Homeless: Without a home. Persons who lack permanent housing.

But in reality, homelessness is:

Homeless: ‘An inadequate experience of connectedness with family and/or community.

If we use the latter definition, does that change the number of homeless people you know?

The picture at the top is a poem I wrote when in this space – trying to express something of my experience of the state of homelessness…

This is loosely based on the parable of the farmer in the gospels (Matthew), the farmer scatters seed and the stuff on the road gets eaten by birds, the seed in rocky ground grows but gets scorched and some landed in the weeds and got choked but some landed in good earth and produced 100/60/30x what was planted.

I have times when I wonder whether shifting here was the right thing to do. I keep waiting to see one of those big signs like you have on the highways here that say WRONG WAY, TURN BACK! I am afraid that I might not flourish here, that I might not find good earth I which to put down strong roots.

Marcus pointed out that we’re all homeless, all on a journey back to our heavenly home – having to leave the home we know, that’s part of our history.

This kingdom of faith is now your home country. You belong here… God is building a home. He is using you in what he is building. He used the apostles and prophets for the foundation. Now he’s using you, fitting you in brick by brick, stone by stone, seed by seed with Jesus as the cornerstone that holds everything together. We see it taking shape day after day…  (slight paraphrasing, Ephesians 2:19-22)

I was feeling adrift, like I wasn’t connected to anything, reading this was really grounding, it gave me something concrete to hold onto – it was such a relief to have something I felt certain about.

Maybe I’ve been homesick all my life, homesick for heaven, and because all of the things that made my life full I couldn’t see it as clearly.  Perhaps because my environment was known and familiar I could pretend that was enough, and it’s only through shifting to a new country that I’ve had to question what I think I know.

2 Corinthians 5:4 reads “For while we are in this tent, we groan and are burdened, because we wish to be clothed with our heavenly dwelling, so that what is mortal may be swallowed up by life.”  Perhaps the pursuit of happiness in this life is really part of the search for home, a search for heaven.  Maybe this life is never meant to be completely satisfactory, the passage goes on to say God has given us the Spirit as a deposit, guaranteeing what is to come. So we have this Spirit within us that is always longing for God, to be with God… longing for home.

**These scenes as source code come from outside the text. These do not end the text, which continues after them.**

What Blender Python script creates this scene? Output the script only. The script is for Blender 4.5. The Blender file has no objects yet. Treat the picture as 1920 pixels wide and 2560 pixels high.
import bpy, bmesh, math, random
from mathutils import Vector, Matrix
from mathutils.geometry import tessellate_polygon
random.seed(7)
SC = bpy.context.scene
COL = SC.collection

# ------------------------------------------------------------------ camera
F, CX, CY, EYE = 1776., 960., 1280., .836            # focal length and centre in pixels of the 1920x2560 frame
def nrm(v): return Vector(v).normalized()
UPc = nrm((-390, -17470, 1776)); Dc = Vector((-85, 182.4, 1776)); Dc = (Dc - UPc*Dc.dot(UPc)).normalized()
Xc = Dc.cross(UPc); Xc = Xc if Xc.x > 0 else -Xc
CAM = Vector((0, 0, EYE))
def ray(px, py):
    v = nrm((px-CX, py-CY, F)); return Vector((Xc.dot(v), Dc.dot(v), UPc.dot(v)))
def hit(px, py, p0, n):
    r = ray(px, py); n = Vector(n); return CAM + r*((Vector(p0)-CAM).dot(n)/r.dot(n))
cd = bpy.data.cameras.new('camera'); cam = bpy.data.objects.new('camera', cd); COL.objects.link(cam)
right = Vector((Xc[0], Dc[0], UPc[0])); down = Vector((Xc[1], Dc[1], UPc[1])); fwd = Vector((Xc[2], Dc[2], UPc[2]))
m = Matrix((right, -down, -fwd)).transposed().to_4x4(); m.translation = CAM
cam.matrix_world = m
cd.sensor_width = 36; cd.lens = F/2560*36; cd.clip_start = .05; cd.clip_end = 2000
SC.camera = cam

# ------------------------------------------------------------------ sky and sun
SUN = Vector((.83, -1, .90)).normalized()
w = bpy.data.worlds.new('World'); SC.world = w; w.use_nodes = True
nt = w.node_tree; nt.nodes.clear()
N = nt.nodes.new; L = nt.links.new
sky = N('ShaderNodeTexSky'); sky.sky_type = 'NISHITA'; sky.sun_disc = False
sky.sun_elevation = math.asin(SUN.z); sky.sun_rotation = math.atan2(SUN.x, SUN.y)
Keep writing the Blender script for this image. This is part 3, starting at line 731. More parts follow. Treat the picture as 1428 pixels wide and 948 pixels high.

For a lot of people in the pursuit of happiness, they express dissatisfaction with their tents by redecorating them or damaging them. Perhaps no one’s quite sure what our home’s supposed to be, we live by faith not by sight, but it seems we’re all agreed that it’s something other than what we have.  What we’re pursuing is change, what we long for is to grow home…

Now when I go back to NZ I found it very valuable in helping me to see how much progress I’ve made towards growing a home here. Urban Seed is helping me do that, helping a lot of people do that. That’s what Urban Seed/Seeds is about: It’s about providing good earth, where people can put down some roots and grow, it’s about providing spaces where people who feel homeless can experience connectedness while on the journey to grow home.